Question

The diameter of the wheel of a bus is 140 cm. How many revolutions per minute must the wheel make in order to move at a speed of 66 km / hr.

Answer 1

Hint:
Here we have to calculate the revolutions made by the bus. For that, we will first find the distance covered by the wheel in one minute as the speed of the bus is given. Then we will find the circumference of the wheel as the diameter of the wheel is given in the question. Then we will calculate the cover by the wheel in one revolution, which will equal to the circumference of the wheel. Then we will divide the distance covered by the wheel in one minute by the distance covered by the wheel in one revolution, which will give the required number of revolutions.

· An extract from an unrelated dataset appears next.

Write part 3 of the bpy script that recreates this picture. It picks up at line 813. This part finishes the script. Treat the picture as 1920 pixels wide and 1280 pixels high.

Complete step by step solution:
It is given that:-
Speed of the bus $=66km/hr$
Here it means that the distance covered by the wheel in one hour is 66km.
Now, will calculate the total distance covered by the wheel in one minute (in cm)
Therefore, Total distance covered in 1 min by the wheel $=\dfrac{66\times 1000\times 100}{60}$ { $1km=100000cm$}
On further simplification, we get
Total distance covered in 1 min by the wheel $=110000cm$
Now, we will calculate the circumference of the wheel of diameter 140 cm.
$\text{radius}=\dfrac{\text{diameter}}{2}$
Therefore, Radius (r) $=\dfrac{140cm}{2}=70cm$
We know, Circumference of a circle$=2\pi r$ ; where r is the radius.
Thus, Circumference of the wheel $=2\times \pi \times 70$
Putting value of pi and simplifying it further, we get
Circumference of the wheel $=2\times \dfrac{22}{7}\times 70=440cm$
So the distance covered by the wheel in one revolution will be the same as the circumference of the wheel.
Therefore, Total distance covered in one revolution $=440cm$
Number of revolution per minute $=\dfrac{\text{distance covered by wheel in 1minute}}{\text{distance covered by wheel in one revolution}}$

Putting values of the distance covered by the wheel in one minute and the distance covered by the wheel in one revolution, we get

Number of revolution per minute $=\dfrac{110000}{440}=250$
Hence, the required number of revolutions is 250.

Note:
Here, the number of revolutions made by the wheel per minute means the number of turns made by the wheel in one minute. The total distance covered by the wheel in n number of revolutions will be equal to the n times the circumference of the wheel as the distance covered in one revolution is equal to the value of the circumference of the wheel.